Kann gut sein. Wir haben „Blue“ bereits 2016 erneut für eine CD-Aufnahme gesungen. Das war am Ende auch unser das Glück, da die Filmemacher von The Last Black Man in San Francisco nach unserem OK nachfragten, ob wir eine bessere Version, als jene bei Youtube hätten. Ich konnte ihnen dann die Masterdateien der CD-Einspielung schicken. 
 

Track of Horns: Beim Festival Transart (2015) überraschte die bekannte norwegische Künstlerin Tori Wrånes die Besucher*innen auf ihrer Fahrt mit dem Sessellift am Vigljoch – gemeinsam mit Alphörnern und Sängerinnen und Sängern des Südtiroler Chores Choriosum / Quelle: Transart

 

Wie sieht es nach diesen Erfahrungen mit denkbaren Spielfilmambitionen bei Choriosum aus? Beim Projekt mit der bekannten norwegischen Künstlerin Tori Wrånes für das zeitgenössische Kulturfestival Transart (2015), war Choriosum auch schauspielerisch aktiv. Könnte das nächste Projekt eine Zusammenführung von Gesang und Schauspielerei für ein Spielfilmprojekt sein?

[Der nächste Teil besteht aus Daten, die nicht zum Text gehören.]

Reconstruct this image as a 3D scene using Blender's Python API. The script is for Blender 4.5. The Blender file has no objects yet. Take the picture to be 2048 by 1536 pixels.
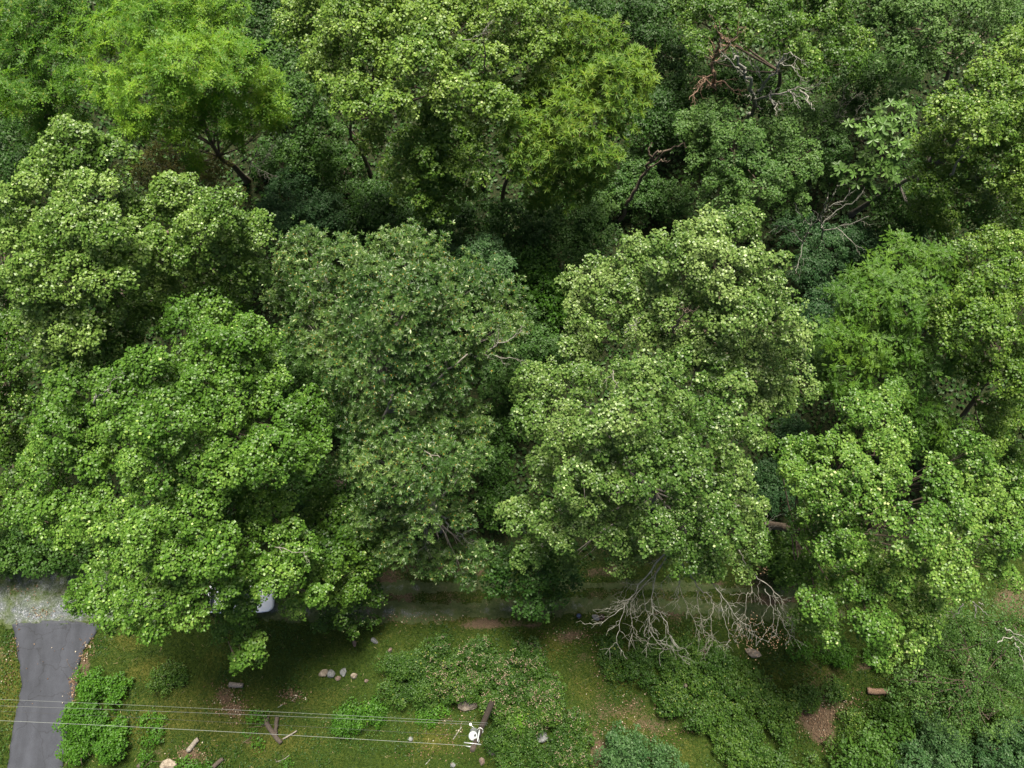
import bpy, math
import numpy as np
from mathutils import Vector

R = math.radians
sc = bpy.context.scene
col = sc.collection
rng = np.random.default_rng(11)

# ------------------------------------------------------------------ camera
CAM_H, TILT, FPX = 50.0, R(12.4), 1420.0        # 50 m up, 12.4 deg off straight down, focal length in photo pixels
cd = bpy.data.cameras.new('camera'); cam = bpy.data.objects.new('camera', cd); col.objects.link(cam)
cam.location = (0, 0, CAM_H); cam.rotation_euler = (TILT, 0, 0)
cd.sensor_width = 36.0; cd.lens = 36.0 * FPX / 2048.0
cd.clip_start = 0.5; cd.clip_end = 2000.0
sc.camera = cam

# ------------------------------------------------------------------ sky and soft sun (thin overcast)
SUN_EL, SUN_AZ = R(62), R(4)                   # azimuth clockwise from +Y
w = bpy.data.worlds.new('World'); sc.world = w; w.use_nodes = True
nt = w.node_tree; nt.nodes.clear()
sky = nt.nodes.new('ShaderNodeTexSky'); sky.sky_type = 'NISHITA'; sky.sun_disc = False
sky.sun_elevation = SUN_EL; sky.sun_rotation = SUN_AZ; sky.dust_density = 6.0; sky.air_density = 1.0; sky.ozone_density = 0.6
bg = nt.nodes.new('ShaderNodeBackground'); bg.inputs['Strength'].default_value = 0.05
wo = nt.nodes.new('ShaderNodeOutputWorld')
nt.links.new(sky.outputs[0], bg.inputs[0]); nt.links.new(bg.outputs[0], wo.inputs[0])
sd = bpy.data.lights.new('sun', 'SUN'); sd.energy = 4.6; sd.angle = R(18); sd.color = (1.0, 0.93, 0.78)
sun = bpy.data.objects.new('sun', sd); col.objects.link(sun)
sv = Vector((math.sin(SUN_AZ) * math.cos(SUN_EL), math.cos(SUN_AZ) * math.cos(SUN_EL), math.sin(SUN_EL)))
sun.rotation_euler = sv.to_track_quat('Z', 'Y').to_euler()
sc.view_settings.view_transform = 'Standard'; sc.view_settings.look = 'None'
sc.view_settings.gamma = 1.0; sc.view_settings.use_curve_mapping = False
sc.view_settings.exposure = 1.38
sc.render.engine = 'CYCLES'
sc.cycles.max_bounces = 6; sc.cycles.diffuse_bounces = 4; sc.cycles.glossy_bounces = 2; sc.cycles.transmission_bounces = 4
sc.cycles.transparent_max_bounces = 4

# ------------------------------------------------------------------ helpers
CT, ST = math.cos(TILT), math.sin(TILT)
def at(px, py, z=0.0):
    """world point at height z that the photograph shows at pixel (px, py)"""
    u = (px - 1024.0) / FPX; v = -(py - 768.0) / FPX
    d = np.array([u, v * CT + ST, v * ST - CT])
    t = (z - CAM_H) / d[2]
    return np.array([0, 0, CAM_H]) + d * t
def mpp(p):
    """metres per photo pixel at world point p"""
    q = np.asarray(p) - np.array([0, 0, CAM_H])
    return (q[2] * -CT + q[1] * ST) / FPX

def _hash(ix, iy, iz, seed):
    h = (ix * 374761393 + iy * 668265263 + iz * 2147483647 + seed * 974634777) & 0xFFFFFFFF
    h = ((h ^ (h >> 13)) * 1274126177) & 0xFFFFFFFF
    h = ((h ^ (h >> 16)) * 2246822519) & 0xFFFFFFFF
    return ((h ^ (h >> 15)) & 0xFFFFFF) / float(0xFFFFFF)
def noise(p, freq=1.0, seed=0):
    p = np.asarray(p, dtype=np.float64) * freq
    i = np.floor(p).astype(np.int64); f = p - i; f = f * f * (3 - 2 * f)
    out = 0
    for dx in (0, 1):
        for dy in (0, 1):
            for dz in (0, 1):
                wgt = (f[:, 0] if dx else 1 - f[:, 0]) * (f[:, 1] if dy else 1 - f[:, 1]) * (f[:, 2] if dz else 1 - f[:, 2])
                out = out + wgt * _hash(i[:, 0] + dx, i[:, 1] + dy, i[:, 2] + dz, seed)
    return out
def fbm(p, freq=1.0, seed=0, octaves=3):
    a, s, t = 1.0, 0.0, 0.0
    for k in range(octaves):
        s = s + a * noise(p, freq * 2 ** k, seed + k * 17); t += a; a *= 0.5
    return s / t
def n2(x, y, freq, seed=0, octaves=3):
    x = np.atleast_1d(x).astype(float); y = np.atleast_1d(y).astype(float)
    return fbm(np.stack([x.ravel(), y.ravel(), np.zeros(x.size)], 1), freq, seed, octaves).reshape(x.shape)
def hg(x, y):
    """ground height"""
    x = np.asarray(x, float); y = np.asarray(y, float)
    return (0.10 * np.sin(x * 0.21 + 1.0) + 0.08 * np.sin(y * 0.33 + x * 0.11) + 0.05 * np.sin(x * 0.63 - y * 0.4)) * 1.0
def on_ground(px, py, dz=0.0):
    p = at(px, py, 0.0); z = float(hg(p[0], p[1])); p = at(px, py, z + dz)
    return p
def unit(v):
    return v / (np.linalg.norm(v, axis=-1, keepdims=True) + 1e-9)
def in_poly(x, y, poly):
    x = np.asarray(x); y = np.asarray(y); ins = np.zeros(x.shape, bool); n = len(poly)
    for i in range(n):
        x1, y1 = poly[i]; x2, y2 = poly[(i + 1) % n]
        c = ((y1 > y) != (y2 > y)) & (x < (x2 - x1) * (y - y1) / (y2 - y1 + 1e-12) + x1)
        ins ^= c
    return ins

def tag(o, label=None, cat=None, group=None, kind=None):
    if label: o['label'] = label
    if cat: o['category'] = cat
    if group: o['group'] = group
    if kind: o['kind'] = kind
    return o
def empty(name, loc, label, cat, group=None):
    o = bpy.data.objects.new(name, None); col.objects.link(o)
    o.location = tuple(float(a) for a in loc); o.empty_display_size = 0.3
    return tag(o, label, cat, group)
def link(name, me, mat, parent=None, smooth=False):
    o = bpy.data.objects.new(name, me); col.objects.link(o)
    if mat: me.materials.append(mat)
    if parent is not None:
        o.parent = parent
        o.location = (0, 0, 0) if parent.parent else tuple(-a for a in parent.location)      # geometry is given in world coordinates
    if smooth: me.polygons.foreach_set('use_smooth', np.ones(len(me.polygons), bool))
    return o
def mesh_np(name, V, F, tint=None):
    """V (n,3); F (m,k) all faces of k corners, or a list of faces"""
    me = bpy.data.meshes.new(name)
    if isinstance(F, list):
        me.from_pydata([tuple(v) for v in V], [], F)
    else:
        V = np.ascontiguousarray(V, dtype=np.float32); F = np.ascontiguousarray(F, dtype=np.int32)
        m, k = F.shape
        me.vertices.add(len(V)); me.vertices.foreach_set('co', V.ravel())
        me.loops.add(m * k); me.loops.foreach_set('vertex_index', F.ravel())
        me.polygons.add(m); me.polygons.foreach_set('loop_start', np.arange(0, m * k, k, dtype=np.int32))
        me.update(calc_edges=True)
    if tint is not None:
        t = np.asarray(tint, dtype=np.float32)
        if t.ndim == 1:
            a = me.attributes.new('tint', 'FLOAT', 'POINT'); a.data.foreach_set('value', t)
        else:
            a = me.attributes.new('mask', 'FLOAT_COLOR', 'POINT'); a.data.foreach_set('color', t.ravel())
    return me

# ------------------------------------------------------------------ materials
def newmat(name):
    m = bpy.data.materials.new(name); m.use_nodes = True; t = m.node_tree; t.nodes.clear()
    out = t.nodes.new('ShaderNodeOutputMaterial'); return m, t, out
def ramp(t, stops, fac=None):
    r = t.nodes.new('ShaderNodeValToRGB'); e = r.color_ramp.elements
    while len(e) < len(stops): e.new(0.5)
    for i, (p, c) in enumerate(stops):
        e[i].position = p; e[i].color = (*c, 1)
    if fac is not None: t.links.new(fac, r.inputs[0])
    return r
def leaf_mat(name, dark, mid, light, pale=None, pale_at=0.93, rough=0.42, trans=0.22, spec=0.22, back=1.1):
    m, t, out = newmat(name); L = t.links.new
    a = t.nodes.new('ShaderNodeAttribute'); a.attribute_name = 'tint'
    stops = [(0.0, dark), (0.5, mid), (0.9 if pale else 1.0, light)]
    if pale: stops += [(pale_at, pale), (1.0, pale)]
    r = ramp(t, stops, a.outputs['Fac'])
    geo = t.nodes.new('ShaderNodeNewGeometry')            # undersides of leaves are paler and duller
    hs = t.nodes.new('ShaderNodeHueSaturation'); hs.inputs['Saturation'].default_value = 0.8; hs.inputs['Value'].default_value = back
    L(r.outputs[0], hs.inputs['Color'])
    mx = t.nodes.new('ShaderNodeMix'); mx.data_type = 'RGBA'
    L(geo.outputs['Backfacing'], mx.inputs[0]); L(r.outputs[0], mx.inputs[6]); L(hs.outputs[0], mx.inputs[7])
    b = t.nodes.new('ShaderNodeBsdfPrincipled'); b.inputs['Roughness'].default_value = rough
    b.inputs['Specular IOR Level'].default_value = spec
    L(mx.outputs[2], b.inputs['Base Color'])
    tr = t.nodes.new('ShaderNodeBsdfTranslucent')
    h2 = t.nodes.new('ShaderNodeHueSaturation'); h2.inputs['Hue'].default_value = 0.492; h2.inputs['Saturation'].default_value = 1.15; h2.inputs['Value'].default_value = 1.7
    L(r.outputs[0], h2.inputs['Color']); L(h2.outputs[0], tr.inputs[0])
    ms = t.nodes.new('ShaderNodeMixShader'); ms.inputs[0].default_value = trans
    L(b.outputs[0], ms.inputs[1]); L(tr.outputs[0], ms.inputs[2]); L(ms.outputs[0], out.inputs[0])
    return m
def simple(name, c, rough=0.8, metal=0.0, var=0.25, scale=6.0, bump=0.0, c2=None, stretch=None, spec=0.4):
    m, t, out = newmat(name); L = t.links.new
    tc = t.nodes.new('ShaderNodeNewGeometry'); src = tc.outputs['Position']
    if stretch:
        mp = t.nodes.new('ShaderNodeMapping'); mp.inputs['Scale'].default_value = stretch
        L(src, mp.inputs[0]); src = mp.outputs[0]
    n = t.nodes.new('ShaderNodeTexNoise'); n.inputs['Scale'].default_value = scale; n.inputs['Detail'].default_value = 5; n.inputs['Roughness'].default_value = 0.65
    L(src, n.inputs['Vector'])
    c2 = c2 or tuple(min(1, a * (1 + var)) for a in c); c1 = tuple(a * (1 - var) for a in c)
    r = ramp(t, [(0.3, c1), (0.7, c2)], n.outputs['Fac'])
    b = t.nodes.new('ShaderNodeBsdfPrincipled'); b.inputs['Roughness'].default_value = rough; b.inputs['Metallic'].default_value = metal
    b.inputs['Specular IOR Level'].default_value = spec
    L(r.outputs[0], b.inputs['Base Color'])
    if bump:
        bp = t.nodes.new('ShaderNodeBump'); bp.inputs['Strength'].default_value = bump; bp.inputs['Distance'].default_value = 0.03
        L(n.outputs['Fac'], bp.inputs['Height']); L(bp.outputs[0], b.inputs['Normal'])
    L(b.outputs[0], out.inputs[0]); return m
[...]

Auf keinen Fall. Aber unsere Ambitionen sind schon immer weiter gesteckt, als das reine gesangliche Darstellen von Musik. Wir bauen bei unseren Konzerten auch immer wieder gerne kleine Choreografien ein, Sketche und Moderationen. Zudem achten wir darauf, wie wir uns auf der Bühne präsentieren und uns verwandeln. Es macht uns einfach Spaß, neben einer soliden musikalischen Darstellung – die muss auf jeden Fall passen –, dem Publikum auch darüber hinaus etwas zu bieten. In dieser Hinsicht sind wir sehr offen und dringen dadurch in andere künstlerische Welten ein oder suchen nach neuen Verbindungen.

Also reicht die Schauspielerei und der Gesang…

Genau. Wichtig ist uns, dass das Publikum am Ende eines Konzertabends einen tollen Abend hatte.